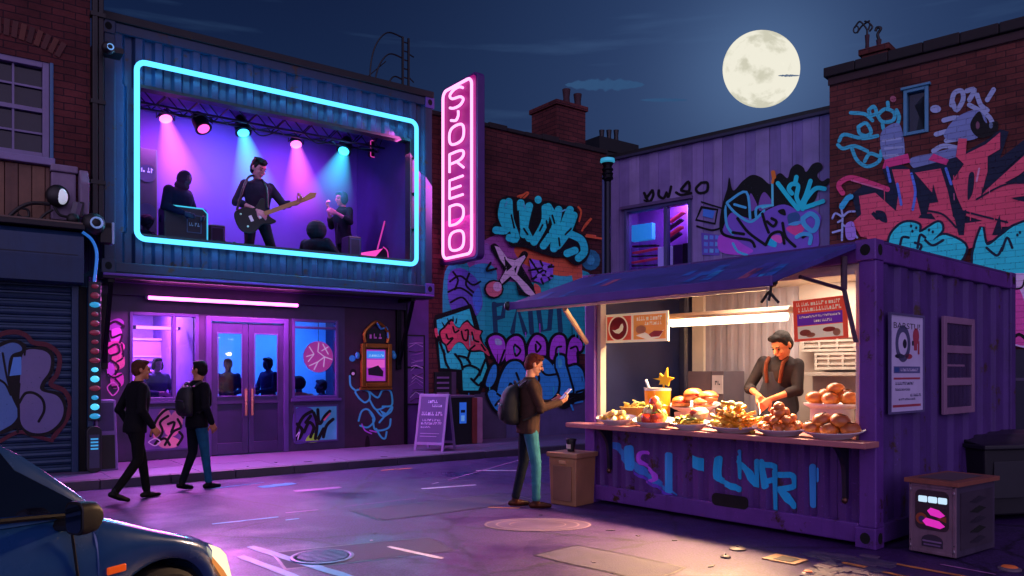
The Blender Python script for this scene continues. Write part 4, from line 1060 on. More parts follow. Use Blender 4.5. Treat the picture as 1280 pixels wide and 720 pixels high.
# boarded fascia, pier and ledge
zb0 = lz0 + .14; zb1 = wz0 - .13; xp = LB.u(62)
mb = MB(); x = -3.6; TAN = ['#6f5244', '#7a5a48', '#664a40']; i = 0
while x < xp - .02:
    mb.box(x+.005, -.03-.004*(i % 2), zb0, min(x+.16, xp), -.002, zb1, M(TAN[i % 3], .7, var=.25, bump=.2, bsc=25, streak=.3)); x += .165; i += 1
mb.build('fascia_boards', lb, bevel=.006)
PIE = M('#80708c', .7, bump=.2, streak=.3)
mb = MB(); mb.box(xp+.01, -.10, zb0, LB.u(94), -.002, zb1-.06, PIE); mb.box(xp-.0, -.14, zb1-.055, LB.u(96), -.002, zb1+.05, PIE)
mb.prism([(LB.u(97), -.002, zb0), (LB.u(97), -.22, zb0+.1), (LB.u(97), -.28, zb1-.2), (LB.u(97), -.16, zb1), (LB.u(97), -.002, zb1+.02)], (.12, 0, 0), PIE); mb.build('pier_cap', lb, bevel=.02, fixn=True)
mb = MB(); mb.box(-7.5, -.42, lz0-.02, LB.u(101), -.001, lz0+.05, M('#141018', .6)); mb.box(-7.5, -.40, lz0+.052, LB.u(100), -.003, lz0+.08, M('#6a5850', .7)); mb.build('ledge', lb, bevel=.008)
SB = M('#183154', .45, .2, streak=.4, bump=.05); SBD = M('#122440', .5, .2)
mb = MB(); xs = LB.u(104, -.3)
prof = [(-.002, lz0-.03), (-.30, lz0-.05), (-.36, lz0-.12), (-.38, lz0-.42), (-.36, shz1+.02), (-.30, shz1), (-.002, shz1)]
mb.prism([(-7.5, a, b) for a, b in prof], (xs+7.5, 0, 0), SB); mb.box(-7.4, -.383, lz0-.40, xs-.08, -.379, lz0-.385, M('#0e1c30', .6)); o = mb.build('shutter_box', lb, fixn=True, bevel=.01)
# shutter: curved slats
SHM = M('#223a58', .4, .35, var=.2, streak=.35)
mb = MB(); z0 = .0; q = []
while z0 < shz1:
    for (dy, dz) in ((.10, 0), (.075, .02), (.066, .05), (.075, .08), (.10, .095)): q.append((dy-.06, min(z0+dz, shz1+.04)))
    z0 += .115
pts = [(shx0, a, b) for a, b in q] + [(shx1, a, b) for a, b in q]; L = len(q)
mb.add(pts, [(i, L+i, L+i+1, i+1) for i in range(L-1)], SHM); mb.box(shx0, -.02, .0, shx1, .05, .07, SBD)
shut = mb.build('roller_shutter', lb, smooth=False)
mb = MB(); mb.box(shx1+.001, -.06, 0, shx1+.09, .1, shz1, SB); mb.box(shx1+.092, -.04, 0, shx1+.2, .1, shz1, HOLE); mb.box(shx1+.202, -.12, 0, xr+.02, .3, shz1+.001, M('#1a3558', .45, streak=.3))
mb.build('shutter_guide', lb, bevel=.008); mb = MB(); mb.box(shx0-.25, -.06, 0, shx0-.001, .1, shz1, SB); mb.build('shutter_guide', lb)
# graffiti on the shutter (draped on its slats as flat paint just proud)
pt = Paint(LB, -.0); q = Zm(0, 360, 3.0)
LI = '#4c4668'; LB2 = '#38507a'
pt.stroke(q([(-60,230),(0,175),(60,165),(100,180),(125,205),(180,215),(222,255),(215,320),(190,360),(240,385),(262,430),(250,490),(200,560)]), 6, '#3a1420'); pt.stroke(q([(195,572),(130,555),(70,540),(0,575)]), 4.5, '#3a1420')
pt.fill(q([(-60,250),(0,205),(55,192),(95,210),(100,225),(160,220),(200,245),(200,310),(170,360),(172,380),(230,395),(250,450),(235,510),(180,550),(110,555),(70,525),(0,550),(-60,540)]), K)
pt.fill(q([(-60,260),(0,222),(45,205),(75,215),(80,235),(40,255),(30,330),(50,420),(70,470),(30,520),(-60,530)]), LB2); pt.fill(q([(90,240),(150,232),(188,255),(185,310),(155,355),(155,385),(215,405),(238,450),(225,500),(180,538),(120,542),(80,510),(72,430),(76,330)]), LI)
pt.fill(q([(50,260),(80,258),(80,325),(35,330)]), '#3c649c', False)
pt.stroke(q([(72,360),(68,410),(70,480),(66,540)]), 3.4, K); pt.stroke(q([(72,430),(95,395),(130,395),(160,420),(165,460),(145,500)]), 3.4, K); pt.stroke(q([(10,245),(25,330),(45,400),(68,450)]), 2.8, K); pt.stroke(q([(-10,340),(20,360),(40,400)]), 2.8, K)
pt.stroke(q([(95,215),(92,250)]), 2.6, K)
pt.build('graffiti', shut)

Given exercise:
Go through the data above and transcribe it in full, omitting any image.

The result:
The Blender Python script for this scene continues. Write part 4, from line 1060 on. More parts follow. Use Blender 4.5. Treat the picture as 1280 pixels wide and 720 pixels high.
# boarded fascia, pier and ledge
zb0 = lz0 + .14; zb1 = wz0 - .13; xp = LB.u(62)
mb = MB(); x = -3.6; TAN = ['#6f5244', '#7a5a48', '#664a40']; i = 0
while x < xp - .02:
    mb.box(x+.005, -.03-.004*(i % 2), zb0, min(x+.16, xp), -.002, zb1, M(TAN[i % 3], .7, var=.25, bump=.2, bsc=25, streak=.3)); x += .165; i += 1
mb.build('fascia_boards', lb, bevel=.006)
PIE = M('#80708c', .7, bump=.2, streak=.3)
mb = MB(); mb.box(xp+.01, -.10, zb0, LB.u(94), -.002, zb1-.06, PIE); mb.box(xp-.0, -.14, zb1-.055, LB.u(96), -.002, zb1+.05, PIE)
mb.prism([(LB.u(97), -.002, zb0), (LB.u(97), -.22, zb0+.1), (LB.u(97), -.28, zb1-.2), (LB.u(97), -.16, zb1), (LB.u(97), -.002, zb1+.02)], (.12, 0, 0), PIE); mb.build('pier_cap', lb, bevel=.02, fixn=True)
mb = MB(); mb.box(-7.5, -.42, lz0-.02, LB.u(101), -.001, lz0+.05, M('#141018', .6)); mb.box(-7.5, -.40, lz0+.052, LB.u(100), -.003, lz0+.08, M('#6a5850', .7)); mb.build('ledge', lb, bevel=.008)
SB = M('#183154', .45, .2, streak=.4, bump=.05); SBD = M('#122440', .5, .2)
mb = MB(); xs = LB.u(104, -.3)
prof = [(-.002, lz0-.03), (-.30, lz0-.05), (-.36, lz0-.12), (-.38, lz0-.42), (-.36, shz1+.02), (-.30, shz1), (-.002, shz1)]
mb.prism([(-7.5, a, b) for a, b in prof], (xs+7.5, 0, 0), SB); mb.box(-7.4, -.383, lz0-.40, xs-.08, -.379, lz0-.385, M('#0e1c30', .6)); o = mb.build('shutter_box', lb, fixn=True, bevel=.01)
# shutter: curved slats
SHM = M('#223a58', .4, .35, var=.2, streak=.35)
mb = MB(); z0 = .0; q = []
while z0 < shz1:
    for (dy, dz) in ((.10, 0), (.075, .02), (.066, .05), (.075, .08), (.10, .095)): q.append((dy-.06, min(z0+dz, shz1+.04)))
    z0 += .115
pts = [(shx0, a, b) for a, b in q] + [(shx1, a, b) for a, b in q]; L = len(q)
mb.add(pts, [(i, L+i, L+i+1, i+1) for i in range(L-1)], SHM); mb.box(shx0, -.02, .0, shx1, .05, .07, SBD)
shut = mb.build('roller_shutter', lb, smooth=False)
mb = MB(); mb.box(shx1+.001, -.06, 0, shx1+.09, .1, shz1, SB); mb.box(shx1+.092, -.04, 0, shx1+.2, .1, shz1, HOLE); mb.box(shx1+.202, -.12, 0, xr+.02, .3, shz1+.001, M('#1a3558', .45, streak=.3))
mb.build('shutter_guide', lb, bevel=.008); mb = MB(); mb.box(shx0-.25, -.06, 0, shx0-.001, .1, shz1, SB); mb.build('shutter_guide', lb)
# graffiti on the shutter (draped on its slats as flat paint just proud)
pt = Paint(LB, -.0); q = Zm(0, 360, 3.0)
LI = '#4c4668'; LB2 = '#38507a'
pt.stroke(q([(-60,230),(0,175),(60,165),(100,180),(125,205),(180,215),(222,255),(215,320),(190,360),(240,385),(262,430),(250,490),(200,560)]), 6, '#3a1420'); pt.stroke(q([(195,572),(130,555),(70,540),(0,575)]), 4.5, '#3a1420')
pt.fill(q([(-60,250),(0,205),(55,192),(95,210),(100,225),(160,220),(200,245),(200,310),(170,360),(172,380),(230,395),(250,450),(235,510),(180,550),(110,555),(70,525),(0,550),(-60,540)]), K)
pt.fill(q([(-60,260),(0,222),(45,205),(75,215),(80,235),(40,255),(30,330),(50,420),(70,470),(30,520),(-60,530)]), LB2); pt.fill(q([(90,240),(150,232),(188,255),(185,310),(155,355),(155,385),(215,405),(238,450),(225,500),(180,538),(120,542),(80,510),(72,430),(76,330)]), LI)
pt.fill(q([(50,260),(80,258),(80,325),(35,330)]), '#3c649c', False)
pt.stroke(q([(72,360),(68,410),(70,480),(66,540)]), 3.4, K); pt.stroke(q([(72,430),(95,395),(130,395),(160,420),(165,460),(145,500)]), 3.4, K); pt.stroke(q([(10,245),(25,330),(45,400),(68,450)]), 2.8, K); pt.stroke(q([(-10,340),(20,360),(40,400)]), 2.8, K)
pt.stroke(q([(95,215),(92,250)]), 2.6, K)
pt.build('graffiti', shut)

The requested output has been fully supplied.